Wednesday, October 6, 2010

A Short(ish) Post About Schenker

I think I'm becoming known for notoriously long posts. :-) I'll limit myself to one thought-provoking quote from the "Cook book" and a few follow-up questions this time:

"Music theory emerged from the ferment of ideas that surrounded the reception of Beethoven's music. Heinrich Schenker did a kind of reverse engineering job; this model wasn't intended to represent the chronology of composition. Schenkerian analysis assumed the music of Bach, Beethoven, and Brahms was of value, and tried to demonstrate this by showing how the music really was coherent. It was an apologetic discipline, in the sense of being designed to defend a valued repertory, to underwrite its canonic status. In the decades after the Second World War, intuition and emotionally loaded language were ruthlessly eliminated. Theory and analysis became increasingly technical, increasingly incomprehensible to anyone except specialists. In this way, then, theorists were guilty of refusing to engage critically with the music. Instead of just deferring such engagement, like the musicologists, the theorists proclaimed it unnecessary or even philosophically suspect."

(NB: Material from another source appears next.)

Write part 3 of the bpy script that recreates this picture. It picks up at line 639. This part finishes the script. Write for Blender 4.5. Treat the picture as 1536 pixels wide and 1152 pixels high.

1. Does Schenkarian analysis occupy the same role in today's musical world that it did in Beethoven's? Should it? Has the focus on increasing technicality widened the gap between classical musicians and their audiences?

2. What does Cook mean when he speaks of "engaging critically" with music? Why do we support a theory that carries with it the baggage of so many built-in assumptions? What purposes might other forms of criticism serve, and what elements of critique are frequently absent in a contemporary academic setting? What can we, as musicians, do to foster the sort of "balance" that Cook describes in our own critical engagement with music?